Interim Honduran leader resists diplomats’ pleas
TEGUCIGALPA, Honduras — Honduras’ coup-installed leader is resisting calls by diplomats from across the hemisphere to reinstate ousted President Manuel Zelaya, at one point angrily telling the visitors they “don’t know the truth or don’t want to know it.”
During sometimes confrontational talks with interim President Roberto Micheletti and his ministers, representatives from the United States, Canada, Latin America and the Caribbean took turns on Wednesday urging the Micheletti camp to reconsider its position, but no breakthroughs were announced.
“Today we saw Hondurans sitting together, working on a Honduran solution,” Ronald Robinson, a Jamaican representing the Caribbean Community, said during one session of talks with Honduran representatives. “For me, I thought it was a good step in the right direction.”
The June 28 military-backed coup that toppled Zelaya has paralyzed this impoverished Central American nation with street protests, foreign aid cuts, diplomatic isolation and a standoff between rival claimants to the presidency.

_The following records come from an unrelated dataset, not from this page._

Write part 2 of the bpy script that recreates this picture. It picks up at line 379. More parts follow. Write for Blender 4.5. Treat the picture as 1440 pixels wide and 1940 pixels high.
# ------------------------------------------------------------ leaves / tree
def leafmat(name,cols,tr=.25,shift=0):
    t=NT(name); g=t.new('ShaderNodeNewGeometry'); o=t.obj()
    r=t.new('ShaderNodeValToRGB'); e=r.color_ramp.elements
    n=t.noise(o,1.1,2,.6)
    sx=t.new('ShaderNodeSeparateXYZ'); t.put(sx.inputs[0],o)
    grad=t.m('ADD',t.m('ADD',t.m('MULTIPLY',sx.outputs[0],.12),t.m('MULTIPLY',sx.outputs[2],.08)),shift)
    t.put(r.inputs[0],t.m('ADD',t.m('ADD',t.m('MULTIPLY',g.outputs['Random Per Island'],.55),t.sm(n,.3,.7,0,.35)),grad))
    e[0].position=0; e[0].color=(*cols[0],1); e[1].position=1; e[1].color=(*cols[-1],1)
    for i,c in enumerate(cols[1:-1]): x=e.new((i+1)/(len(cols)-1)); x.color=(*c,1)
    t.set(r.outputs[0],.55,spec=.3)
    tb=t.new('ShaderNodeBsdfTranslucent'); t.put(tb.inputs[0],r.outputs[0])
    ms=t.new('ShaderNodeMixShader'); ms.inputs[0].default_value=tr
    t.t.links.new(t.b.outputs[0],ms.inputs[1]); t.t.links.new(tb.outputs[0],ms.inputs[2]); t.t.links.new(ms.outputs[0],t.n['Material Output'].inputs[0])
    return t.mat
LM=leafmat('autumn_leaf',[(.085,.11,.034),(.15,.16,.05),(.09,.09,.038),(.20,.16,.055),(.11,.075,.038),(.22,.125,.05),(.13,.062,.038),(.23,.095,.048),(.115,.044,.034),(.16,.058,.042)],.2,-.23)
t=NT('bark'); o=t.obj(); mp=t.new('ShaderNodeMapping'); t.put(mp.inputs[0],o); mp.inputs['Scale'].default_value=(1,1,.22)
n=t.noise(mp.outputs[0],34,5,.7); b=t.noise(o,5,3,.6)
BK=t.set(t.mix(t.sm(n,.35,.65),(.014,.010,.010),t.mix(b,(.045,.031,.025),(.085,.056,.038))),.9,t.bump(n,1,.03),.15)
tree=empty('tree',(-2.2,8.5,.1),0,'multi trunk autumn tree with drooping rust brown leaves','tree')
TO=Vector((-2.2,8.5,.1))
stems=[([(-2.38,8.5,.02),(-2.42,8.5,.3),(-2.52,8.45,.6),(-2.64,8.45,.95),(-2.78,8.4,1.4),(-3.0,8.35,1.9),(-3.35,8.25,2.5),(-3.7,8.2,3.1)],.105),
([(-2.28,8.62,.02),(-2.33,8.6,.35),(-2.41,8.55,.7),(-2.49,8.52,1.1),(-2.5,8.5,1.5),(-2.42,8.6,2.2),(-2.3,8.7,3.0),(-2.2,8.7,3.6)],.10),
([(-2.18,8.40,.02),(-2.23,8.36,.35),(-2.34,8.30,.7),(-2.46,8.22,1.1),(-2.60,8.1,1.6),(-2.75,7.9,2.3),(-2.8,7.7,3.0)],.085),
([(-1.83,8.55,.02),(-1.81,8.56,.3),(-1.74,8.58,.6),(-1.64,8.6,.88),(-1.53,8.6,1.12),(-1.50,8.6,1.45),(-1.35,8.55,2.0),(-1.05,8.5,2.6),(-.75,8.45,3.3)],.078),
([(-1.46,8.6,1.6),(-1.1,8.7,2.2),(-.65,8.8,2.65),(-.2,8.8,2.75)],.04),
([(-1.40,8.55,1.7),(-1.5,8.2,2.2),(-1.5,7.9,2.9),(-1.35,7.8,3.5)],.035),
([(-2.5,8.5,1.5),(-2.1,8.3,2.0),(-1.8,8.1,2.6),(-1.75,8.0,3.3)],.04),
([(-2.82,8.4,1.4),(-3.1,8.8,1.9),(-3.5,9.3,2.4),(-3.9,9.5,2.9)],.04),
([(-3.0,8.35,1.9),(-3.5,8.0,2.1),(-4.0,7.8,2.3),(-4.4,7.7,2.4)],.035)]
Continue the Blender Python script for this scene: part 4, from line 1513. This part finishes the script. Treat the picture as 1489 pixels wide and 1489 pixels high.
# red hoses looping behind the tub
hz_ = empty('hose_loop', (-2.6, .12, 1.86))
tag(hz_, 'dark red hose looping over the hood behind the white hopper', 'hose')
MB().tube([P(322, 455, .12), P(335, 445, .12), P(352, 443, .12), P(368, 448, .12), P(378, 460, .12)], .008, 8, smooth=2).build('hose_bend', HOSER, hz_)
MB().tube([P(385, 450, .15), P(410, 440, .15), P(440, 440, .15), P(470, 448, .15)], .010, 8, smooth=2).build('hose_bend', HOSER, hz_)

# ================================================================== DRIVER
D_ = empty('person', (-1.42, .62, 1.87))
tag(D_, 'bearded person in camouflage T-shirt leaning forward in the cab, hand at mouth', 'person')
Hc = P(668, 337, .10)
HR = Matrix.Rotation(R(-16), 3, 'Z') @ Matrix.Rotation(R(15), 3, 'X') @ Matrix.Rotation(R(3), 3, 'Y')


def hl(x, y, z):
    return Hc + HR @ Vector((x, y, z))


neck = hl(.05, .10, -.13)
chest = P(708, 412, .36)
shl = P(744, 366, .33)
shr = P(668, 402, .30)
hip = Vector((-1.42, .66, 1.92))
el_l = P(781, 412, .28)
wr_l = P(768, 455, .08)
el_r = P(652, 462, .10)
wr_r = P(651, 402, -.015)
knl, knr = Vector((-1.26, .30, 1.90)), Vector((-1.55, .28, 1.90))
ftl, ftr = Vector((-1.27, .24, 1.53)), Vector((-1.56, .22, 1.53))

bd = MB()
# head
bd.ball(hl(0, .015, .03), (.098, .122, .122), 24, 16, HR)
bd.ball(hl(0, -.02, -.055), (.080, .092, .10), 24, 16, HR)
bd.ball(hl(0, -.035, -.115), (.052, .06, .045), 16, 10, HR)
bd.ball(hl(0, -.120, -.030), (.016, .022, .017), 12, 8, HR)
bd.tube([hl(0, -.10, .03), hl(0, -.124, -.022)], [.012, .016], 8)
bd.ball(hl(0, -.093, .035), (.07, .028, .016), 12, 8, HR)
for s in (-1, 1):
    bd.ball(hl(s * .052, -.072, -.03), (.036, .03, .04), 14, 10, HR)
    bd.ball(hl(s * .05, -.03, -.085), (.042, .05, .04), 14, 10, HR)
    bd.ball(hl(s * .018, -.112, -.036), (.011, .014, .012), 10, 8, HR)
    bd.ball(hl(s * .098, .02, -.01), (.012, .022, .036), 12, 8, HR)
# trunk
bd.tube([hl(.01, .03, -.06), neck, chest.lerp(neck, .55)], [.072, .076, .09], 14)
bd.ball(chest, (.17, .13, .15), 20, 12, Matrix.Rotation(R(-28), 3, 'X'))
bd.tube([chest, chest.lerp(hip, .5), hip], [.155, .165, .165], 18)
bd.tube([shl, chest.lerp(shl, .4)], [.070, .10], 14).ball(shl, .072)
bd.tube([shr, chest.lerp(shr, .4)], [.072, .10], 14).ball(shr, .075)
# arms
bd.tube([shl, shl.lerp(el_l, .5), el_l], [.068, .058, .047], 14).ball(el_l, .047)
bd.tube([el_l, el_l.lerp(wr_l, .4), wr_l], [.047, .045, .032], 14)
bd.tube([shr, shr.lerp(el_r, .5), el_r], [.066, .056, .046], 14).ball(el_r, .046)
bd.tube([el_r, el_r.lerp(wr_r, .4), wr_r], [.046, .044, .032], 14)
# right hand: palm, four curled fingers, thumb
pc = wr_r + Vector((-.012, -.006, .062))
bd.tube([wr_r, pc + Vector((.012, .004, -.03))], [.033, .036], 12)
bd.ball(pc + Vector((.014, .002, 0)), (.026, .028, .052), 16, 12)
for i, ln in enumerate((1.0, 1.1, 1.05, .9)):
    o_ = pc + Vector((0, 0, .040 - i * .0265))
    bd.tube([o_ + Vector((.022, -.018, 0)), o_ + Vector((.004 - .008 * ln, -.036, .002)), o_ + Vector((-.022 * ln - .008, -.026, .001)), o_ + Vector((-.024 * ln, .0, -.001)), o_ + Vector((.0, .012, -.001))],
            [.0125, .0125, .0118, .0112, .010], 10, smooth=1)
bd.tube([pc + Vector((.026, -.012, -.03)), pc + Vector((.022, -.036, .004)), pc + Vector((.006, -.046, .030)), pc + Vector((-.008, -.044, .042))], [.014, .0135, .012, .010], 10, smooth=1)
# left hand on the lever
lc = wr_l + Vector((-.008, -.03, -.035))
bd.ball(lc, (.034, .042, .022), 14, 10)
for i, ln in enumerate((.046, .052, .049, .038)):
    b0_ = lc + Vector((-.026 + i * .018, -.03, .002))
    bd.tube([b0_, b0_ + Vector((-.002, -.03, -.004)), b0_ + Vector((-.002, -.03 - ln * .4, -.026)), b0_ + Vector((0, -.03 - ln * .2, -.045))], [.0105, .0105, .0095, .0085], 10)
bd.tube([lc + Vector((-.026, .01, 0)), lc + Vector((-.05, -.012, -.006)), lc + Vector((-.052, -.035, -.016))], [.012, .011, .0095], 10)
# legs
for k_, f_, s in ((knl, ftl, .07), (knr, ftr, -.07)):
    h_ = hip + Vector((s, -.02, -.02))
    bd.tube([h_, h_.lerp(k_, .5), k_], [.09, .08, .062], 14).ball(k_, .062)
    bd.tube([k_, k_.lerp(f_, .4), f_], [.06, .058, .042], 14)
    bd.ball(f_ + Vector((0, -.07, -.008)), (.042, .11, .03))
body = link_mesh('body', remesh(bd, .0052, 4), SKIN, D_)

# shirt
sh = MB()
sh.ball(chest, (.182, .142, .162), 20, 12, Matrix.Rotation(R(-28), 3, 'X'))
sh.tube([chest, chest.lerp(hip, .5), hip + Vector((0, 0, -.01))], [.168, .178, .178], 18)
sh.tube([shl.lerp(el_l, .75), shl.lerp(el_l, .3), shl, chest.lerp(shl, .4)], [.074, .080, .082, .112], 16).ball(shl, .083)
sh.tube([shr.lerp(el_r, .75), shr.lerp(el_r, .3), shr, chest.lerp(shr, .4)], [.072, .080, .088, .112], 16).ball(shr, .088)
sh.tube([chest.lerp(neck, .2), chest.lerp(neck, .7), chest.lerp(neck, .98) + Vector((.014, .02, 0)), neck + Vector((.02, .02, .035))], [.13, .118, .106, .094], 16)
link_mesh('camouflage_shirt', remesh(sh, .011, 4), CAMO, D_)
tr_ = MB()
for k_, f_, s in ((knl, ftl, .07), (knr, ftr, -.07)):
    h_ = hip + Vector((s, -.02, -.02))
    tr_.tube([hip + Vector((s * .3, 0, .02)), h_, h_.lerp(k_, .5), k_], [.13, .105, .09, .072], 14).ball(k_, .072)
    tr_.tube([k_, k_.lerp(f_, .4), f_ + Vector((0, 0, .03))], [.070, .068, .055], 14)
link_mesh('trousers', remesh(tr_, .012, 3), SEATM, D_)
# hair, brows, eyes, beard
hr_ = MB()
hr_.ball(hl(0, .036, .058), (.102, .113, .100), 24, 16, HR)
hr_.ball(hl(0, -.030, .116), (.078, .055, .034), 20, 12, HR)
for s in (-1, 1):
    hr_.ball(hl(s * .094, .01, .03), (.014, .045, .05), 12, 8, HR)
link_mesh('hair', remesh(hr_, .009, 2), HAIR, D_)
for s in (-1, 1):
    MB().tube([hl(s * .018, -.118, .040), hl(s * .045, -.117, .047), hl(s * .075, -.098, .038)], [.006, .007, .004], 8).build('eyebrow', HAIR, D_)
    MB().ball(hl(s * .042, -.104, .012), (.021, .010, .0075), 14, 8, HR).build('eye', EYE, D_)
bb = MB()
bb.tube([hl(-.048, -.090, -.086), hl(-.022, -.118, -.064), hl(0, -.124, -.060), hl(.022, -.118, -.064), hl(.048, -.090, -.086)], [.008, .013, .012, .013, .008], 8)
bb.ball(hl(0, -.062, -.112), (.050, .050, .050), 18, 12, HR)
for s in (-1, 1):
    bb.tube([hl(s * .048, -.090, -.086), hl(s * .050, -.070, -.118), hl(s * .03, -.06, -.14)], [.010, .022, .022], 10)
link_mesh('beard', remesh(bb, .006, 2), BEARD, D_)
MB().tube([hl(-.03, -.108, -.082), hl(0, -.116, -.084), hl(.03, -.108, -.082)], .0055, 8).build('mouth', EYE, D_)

The crisis deepened when Zelaya slipped back into the country in late September and took refuge with dozens of supporters in the Brazilian Embassy.
Wednesday’s negotiations began behind closed doors with representatives of Zelaya and the interim government in the Honduran capital, but exploded into the open later in the day with a televised confrontation between Micheletti and the foreign envoys in the presidential palace.
Micheletti, his voice bristling with rage, scolded the diplomats for refusing to recognize what he insisted was the lawful removal of Zelaya under the Honduran constitution and for isolating his country and suspending aid to one of the poorest countries in the Western Hemisphere.
“You don’t know the truth or you don’t want to know it,” Micheletti said. “You don’t want to know what happened before June 28.”
He urged them to “reflect on the damage you are doing to a country that has done nothing to you.”
The diplomats sat stone-faced, a few rubbing their eyes in apparent fatigue during his outburst. Canada’s minister of state for the Americas, Peter Kent, told Micheletti that the international community respects the Honduran constitution, but it oppose the military’s ouster of Zelaya.
“However it happened, a mistake was made on June 28,” Kent said. “A democratically elected leader, whatever his behavior in recent years, was undemocratically removed.”
The delegation met in private with Zelaya in the Brazilian Embassy. The former president has made no public comments about the discussion.
The delegates, brought to Honduras by the Organization of American States, were scheduled to leave Thursday.
Juan Barahona, a pro-Zelaya protest leader taking part in the talks, said Thursday that the only agreement reached so far was about what subjects to discuss.
“We were hoping that there would be a willingness to come to an agreement on the part of the coup government, but in this isn’t environment there isn’t going to be one,” Barahona said.
Micheletti and his supporters say Zelaya’s military-backed ouster was legal because it was sanctioned by Honduras’ Supreme Court after he defied of a court order that he drop a referendum on changing the constitution. Most of the international community maintains the coup was illegal and must be reversed.
OAS Secretary-General Jose Miguel Insulza presented a proposal Wednesday to restore Zelaya as head of a unity government until his term ends in January and offer amnesty to both the coup leaders and the deposed president, who faces abuse of power and other charges in Honduras.
The proposal, which also would require Zelaya to abandon any ambitions to change the constitution, is very similar to one proposed months ago by Costa Rican President Oscar Arias, known as the San Jose Accord, and rejected by the interim government.
Zelaya gave negotiators an ultimatum, calling for the postponement of the upcoming presidential election if he is not restored to office before Oct. 15. The interim government wants to go ahead with the Nov. 29 ballot — scheduled before Zelaya’s overthrow — and move past the crisis.
The Canadian minister said it was imperative for an agreement to be reached before the election, which many countries in the Americas have warned will not be recognized if Zelaya remains out of the power.
“I sense that everybody involved understands that we are nearly out of time and this crisis needs to be resolved now,” Kent said.